The article described a place empty and lonesome and sere and also dry, harsh, and caustic. The photos and prose depicted a massive ridge called Steens Mountain, longer than the Rhode Island-Connecticut border, rising over 2 vertical miles on the east face above an alkili plain. It described lakes that appear and disappear with the seasons. It showed empty roads and bullet-ridden signs. I didn't know shit about the West but knew I wanted to be there. Somehow, a few short years, from birth to age 7, a life's start in Colorado, had gotten into my blood and I envisioned a fantasy of majestic mountains and sweeping landscapes. I had not yet experienced the reality that where the mountains meet the pLains, the sun is hotter, nights are colder, the wind forceful, the distances forbidding. We took a late honeymoon to Colorado and were surprised by a drowning rain and hail storm while hiking, snow and sleet in September. But we also witnessed black night skies streaked with stars, burbling creeks, and mirror lakes rimmed by towering peaks. We lay in our tent and listened to the moaning bugling of elk.

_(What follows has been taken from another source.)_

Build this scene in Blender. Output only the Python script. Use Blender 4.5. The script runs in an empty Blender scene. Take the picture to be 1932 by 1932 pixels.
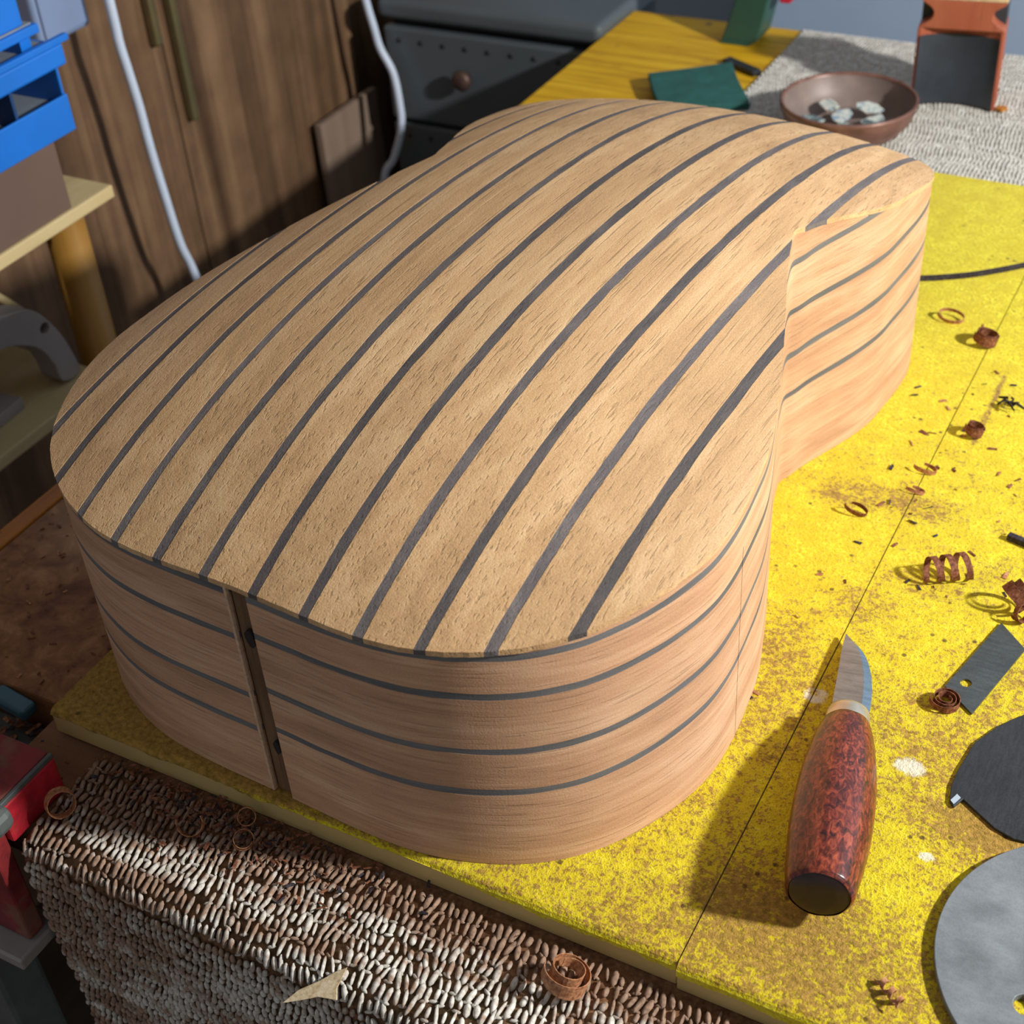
import bpy, bmesh, math, random
from mathutils import Vector, Matrix, noise
random.seed(7)
R_ = math.radians
sc = bpy.context.scene
COL = sc.collection
T = 0.87                      # height of the yellow boards' upper face above the floor

# ------------------------------------------------------------------ camera
cam_d = bpy.data.cameras.new('camera'); cam = bpy.data.objects.new('camera', cam_d); COL.objects.link(cam)
cR = Vector((0.88019905, 0.47034022, -0.06348001)); cU = Vector((-0.24897014, 0.57146177, 0.78194969)); cF = Vector((-0.40405879, 0.67246675, -0.62010078))
cam.matrix_world = Matrix(((cR.x, cU.x, -cF.x, 0), (cR.y, cU.y, -cF.y, 0), (cR.z, cU.z, -cF.z, T + 0.6108), (0, 0, 0, 1)))
cam_d.sensor_width = 36; cam_d.sensor_fit = 'HORIZONTAL'; cam_d.lens = 36 * 2751.49 / 1932
cam_d.clip_start = 0.02; cam_d.clip_end = 30
cam_d.dof.use_dof = True; cam_d.dof.focus_distance = 0.78; cam_d.dof.aperture_fstop = 12
sc.camera = cam

# ------------------------------------------------------------------ light
w = bpy.data.worlds.new('room_ambience'); sc.world = w; w.use_nodes = True
bg = w.node_tree.nodes['Background']; bg.inputs[0].default_value = (0.94, 0.96, 1.0, 1); bg.inputs[1].default_value = 0.24
ld = bpy.data.lights.new('work_lamp_light', 'POINT'); ld.energy = 150; ld.shadow_soft_size = 0.045; ld.color = (1.0, 0.985, 0.955)
lamp = bpy.data.objects.new('work_lamp_light', ld); COL.objects.link(lamp); lamp.location = (1.05, 0.80, T + 0.90)
sc.view_settings.view_transform = 'Standard'; sc.view_settings.look = 'None'
sc.view_settings.gamma = 1.0; sc.view_settings.use_curve_mapping = False
sc.view_settings.exposure = 0.1

# ------------------------------------------------------------------ helpers
def srgb(r, g, b):
    f = lambda c: (c / 255 / 12.92) if c / 255 <= 0.04045 else ((c / 255 + 0.055) / 1.055) ** 2.4
    return (f(r), f(g), f(b), 1)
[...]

That article intrigued me. I had never heard of the "Oregon Outback". Was it a secret? Were places like this perhaps common in the western US? Or was it really such a place where people could not or would not want to be?
Bike racing took me closest to this remote corner in the early 2000s. I got mild sunstroke on the first stage of the Columbia Plateau Stage race, but loved the nights camping out in school fields and eating pasta buffets served by the local teens. We felt the raging wind near Baker City (now just called Baker), first on a tailwind road race finish where riders struggled to the finish in ones and twos, and next in an out-and-back time trial that finished with 3 miles of the invisible hand of air pushing against me and the bike.
I spent one day hiking in the Wallowa Mountains and watched armadas of dark clouds marching across the plains trailing curtains of rain that never reached the ground.
These places are not strictly within the area described in the article but rather are part of the emptiness bordering the even emptier land.
Forward to a dozen years ago and I heard about a 1000-mile "race" called the Steens-Mazama route. It was an ultra-endurance race from Portland to the top of Steens Mountain. Then it crossed the desert to the west and climbed up to Crater Lake before returning to Portland. I started asking myself if I could do this but I concluded that I am not the type to ride 1000 miles while barely stopping. I am more of a tourist, preferring to experience a place both in motion and still. But I was very interested to know about the route and that it could be traversed on a bicycle. I filed it away and have been looking for the right opportunity to attempt this.
https://ridewithgps.com/routes/40668958
I know it will be harsh and difficult. This trip will test my endurance and I will have to figure out how to motivate myself in the face of the winds, and sun, and dryness. I am well aware now that places that we dream about are not always what we envision. It's likely that Death Valley has more extreme landscapes, that the canyons of Utah are grander, that the mountains of Colorado, Wyoming, and Montana are more majestic. But I have confirmed many times lately that places closer to home are worth the effort to explore. At the end of summer, there will not be much water in creeks or green grass or trees anywhere. I have planned and am confident that, if the universe is willing, I can pull this off and hope that in a few weeks I am standing on top of Steens Mountain and seeing what there is to see.